> TASK STATEMENT: Go through the listing and pick out each line with the word "from" in it.

> GIVEN MATERIAL:

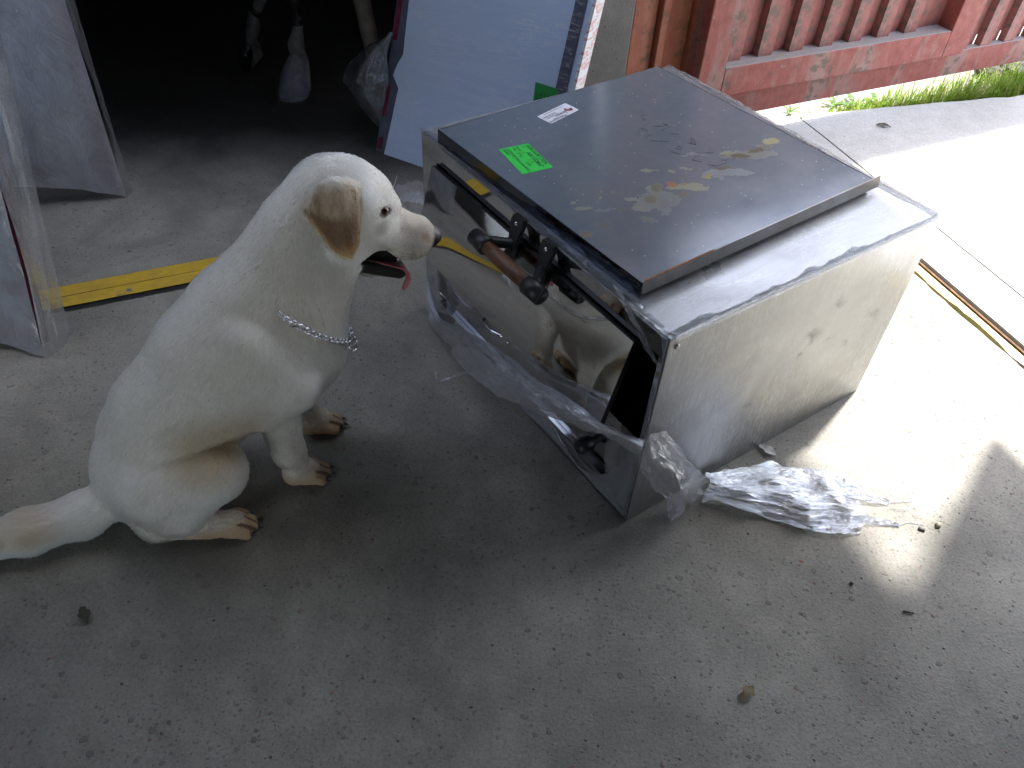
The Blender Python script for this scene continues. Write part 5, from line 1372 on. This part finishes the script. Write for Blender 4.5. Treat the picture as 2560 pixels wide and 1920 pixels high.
for a, b, u in zip(up_e[2:8], lo_e[2:8], us[2:8]):
    rows.append([F_(a[0] - 4, a[1] + 14, u - .02), F_((a[0] + b[0]) / 2, (a[1] + b[1]) / 2 + 6, u - .035), F_(b[0] - 8, b[1] + 6, u - .012)])
sheet("film_band", rows, M_filmx, drape, 0.016, (7, 5), 4.0, (120, 30), 0.04, 0.5)
# sheet clinging to the lower front between the band and the floor
rows = []
for a, b, u in (((1140, 800), (1128, 818), -.006), ((1275, 990), (1290, 1006), -.006), ((1360, 1030), (1375, 1088), -.006), ((1432, 1150), (1450, 1172), -.006), ((1500, 1185), (1500, 1228), -.006), ((1590, 1130), (1556, 1290), -.006)):
    rows.append([F_(*a, u), F_((a[0] + b[0]) / 2, (a[1] + b[1]) / 2, u - .004), F_(*b, u)])
sheet("film_cling", rows, M_film, drape, 0.004, (8, 5), 6.0, (90, 30), 0.02, 0.4)
rows = [[F_(1520, 1075, -.008), F_(1560, 1085, -.012), F_(1608, 1098, -.006)], [F_(1512, 1130, -.010), F_(1545, 1140, -.016), F_(1600, 1140, -.006)], [F_(1510, 1180, -.008), F_(1540, 1200, -.012), F_(1590, 1180, -.006)], [F_(1520, 1240, -.006), F_(1545, 1250, -.008), F_(1575, 1240, -.006)], [F_(1553, 1285, -.005), F_(1557, 1290, -.005), F_(1563, 1292, -.005)]]
sheet("film_cling", rows, M_film, drape, 0.006, (7, 7), 9.0, (70, 40), 0.02, 0.5)
# film on the upper left stile and a strand hanging over the upper right corner
rows = [[F_(1050, 690, -.008), F_(1062, 690, -.010), F_(1092, 672, -.006)], [F_(1056, 740, -.012), F_(1070, 735, -.014), F_(1098, 720, -.008)], [F_(1066, 790, -.022), F_(1080, 785, -.02), F_(1106, 780, -.016)]]
sheet("film_cling", rows, M_filmx, drape, 0.006, (5, 4), 12.0, (40, 20), 0.03, 0.5)
rows = [[F_(x - w, y, u), F_(x + w, y - w * .4, u)] for x, y, w, u in ((1538, 715, 5, -.004), (1570, 775, 6, -.02), (1598, 825, 6, -.025), (1612, 860, 9, -.025), (1640, 905, 5, -.012), (1650, 918, 3, -.004))]
sheet("film_strand", rows, M_filmx, drape, 0.004, (9, 2), 14.0, (60, 8), 0.0, 0.6)
# little hooked strand at the left
g0 = gnd(1200, 935, .05); rows = []
for px, py, z, w in ((1185, 925, .075, .010), (1150, 935, .060, .005), (1110, 950, .045, .006), (1090, 945, .045, .008), (1094, 925, .052, .012)):
    p = olocal(gnd(px, py, z)); rows.append([(p.x, p.y, p.z - w), (p.x - .004, p.y, p.z + w)])
sheet("film_strand", rows, M_filmx, drape, 0.004, (9, 3), 16.0, (50, 10), 0.02, 0.6)
# ruffled film rim along the oven's top edges
def ruffle(a, b, n, w, h, seed):
    rows = []
    for i in range(n):
        p = Vector(a).lerp(Vector(b), i / (n - 1)); j = float(fbm(np.array([[i * .55, seed, 2]]), 3)[0]); k = float(fbm(np.array([[i * .55, seed, 8]]), 3)[0])
        rows.append([(p.x - .004, p.y - .001, OH - .006), (p.x - .003 , p.y, OH + .002 + h * (abs(j) * 2)), (p.x + w * (0.7 + k * 1.3), p.y, OH + .0012)])
    return rows
sheet("film_rim", ruffle((0, OW - .004, 0), (0, .01, 0), 60, .022, .012, 1), M_spill, drape, 0.003, (60, 3), 18.0, (320, 12), 0.0, 0.8)
rr = [[(x, -.004, OH - .008), (x, -.001, OH + .0025 + .006 * abs(float(fbm(np.array([[x * 40, 3, 1]]), 3)[0])) * 2), (x, .010 + .05 * max(0, float(fbm(np.array([[x * 22, 7, 1]]), 3)[0])), OH + .0012)] for x in np.linspace(.01, OD, 70)]
sheet("film_rim", rr, M_spill, drape, 0.002, (60, 3), 21.0, (300, 12), 0.0, 0.8)
rr = [[(OD + .003, y, OH - .006), (OD, y, OH + .003 + .008 * abs(float(fbm(np.array([[y * 40, 5, 1]]), 3)[0])) * 2), (OD - .02 - .04 * max(0, float(fbm(np.array([[y * 22, 9, 1]]), 3)[0])), y, OH + .0012)] for y in np.linspace(.01, OW, 60)]
sheet("film_rim", rr, M_spill, drape, 0.002, (60, 3), 24.0, (260, 12), 0.0, 0.8)

# bunched tail of film spilling onto the floor
tailf = empty("spilled_film", tuple(gnd(1775, 1200)), 0); tag(tailf, "bunched tail of clear film spilling from the oven's corner onto the floor", "plastic film")
inv = Matrix.Translation(-Vector(tailf.location))
def G(px, py, z): p = gnd(px, py, z); return (p.x, p.y, p.z)
def S_(px, py, w): p = on_plane(px, py, OP + OY * w, OY); return (p.x, p.y, p.z)
rows = [[S_(1598, 1120, -.006), S_(1630, 1085, -.018), S_(1668, 1078, -.006)], [S_(1600, 1170, -.012), S_(1650, 1130, -.035), S_(1700, 1120, -.012)], [S_(1630, 1215, -.02), S_(1690, 1180, -.06), S_(1735, 1165, -.02)],
        [S_(1660, 1245, -.04), S_(1710, 1225, -.075), S_(1765, 1190, -.03)], [G(1700, 1282, .015), G(1738, 1245, .05), G(1778, 1196, .03)]]
o = sheet("film_fold", rows, M_filmx, tailf, 0.016, (4, 6), 31.0, (70, 50), 0.03, 0.5); o.matrix_parent_inverse = inv
rows = [[G(1675, 1230, .045), G(1690, 1240, .05), G(1705, 1235, .045)], [G(1668, 1270, .02), G(1690, 1270, .03), G(1712, 1268, .02)], [G(1674, 1308, .003), G(1682, 1300, .006), G(1696, 1292, .004)]]
o = sheet("film_fold", rows, M_filmx, tailf, 0.008, (4, 4), 33.0, (40, 24), 0.03, 0.5); o.matrix_parent_inverse = inv
rows = [[G(1762, 1186, .03), G(1772, 1200, .050), G(1770, 1222, .035), G(1752, 1252, .01)], [G(1800, 1180, .02), G(1810, 1205, .045), G(1810, 1232, .03), G(1795, 1252, .008)], [G(1850, 1168, .010), G(1866, 1205, .035), G(1880, 1245, .045), G(1862, 1276, .004)],
        [G(1925, 1160, .012), G(1945, 1205, .045), G(1955, 1262, .020), G(1940, 1300, .012)], [G(1985, 1160, .004), G(2020, 1215, .025), G(2020, 1275, .045), G(2002, 1318, .003)], [G(2050, 1172, .014), G(2075, 1228, .035), G(2085, 1275, .012), G(2060, 1334, .010)],
        [G(2095, 1195, .004), G(2118, 1238, .012), G(2128, 1282, .022), G(2120, 1338, .002)], [G(2140, 1216, .006), G(2146, 1244, .010), G(2160, 1286, .008), G(2152, 1334, .003)]]
o = sheet("film_spread", rows, M_spill, tailf, 0.024, (3.2, 7.5), 35.0, (190, 130), 0.10, 0.8); o.matrix_parent_inverse = inv
rows = [[G(2050, 1170, .01), G(2050, 1215, .012)], [G(2130, 1200, .012), G(2110, 1240, .016)], [G(2200, 1240, .008), G(2190, 1258, .008)], [G(2225, 1255, .004), G(2222, 1262, .004)]]
o = sheet("film_spread", rows, M_spill, tailf, 0.012, (5, 4), 41.0, (60, 20), 0.03, 0.5); o.matrix_parent_inverse = inv
rows = [[G(2090, 1270, .01), G(2085, 1300, .008)], [G(2160, 1285, .012), G(2150, 1310, .004)], [G(2235, 1305, .006), G(2240, 1318, .002)], [G(2245, 1312, .003), G(2246, 1316, .002)]]
o = sheet("film_spread", rows, M_spill, tailf, 0.010, (5, 4), 43.0, (60, 20), 0.03, 0.5); o.matrix_parent_inverse = inv
mb = MB(); mb.tube([G(2215, 1255, .004), G(2280, 1252, .004), G(2285, 1262, .003), G(2262, 1277, .003), G(2225, 1270, .003)], .0011, 5); mb.tube([G(2245, 1314, .003), G(2270, 1305, .003), G(2310, 1312, .002)], .0011, 5)
o = mb.obj("film_thread", M_filmx, tailf); o.matrix_parent_inverse = inv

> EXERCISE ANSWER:
The Blender Python script for this scene continues. Write part 5, from line 1372 on. This part finishes the script. Write for Blender 4.5. Treat the picture as 2560 pixels wide and 1920 pixels high.
tailf = empty("spilled_film", tuple(gnd(1775, 1200)), 0); tag(tailf, "bunched tail of clear film spilling from the oven's corner onto the floor", "plastic film")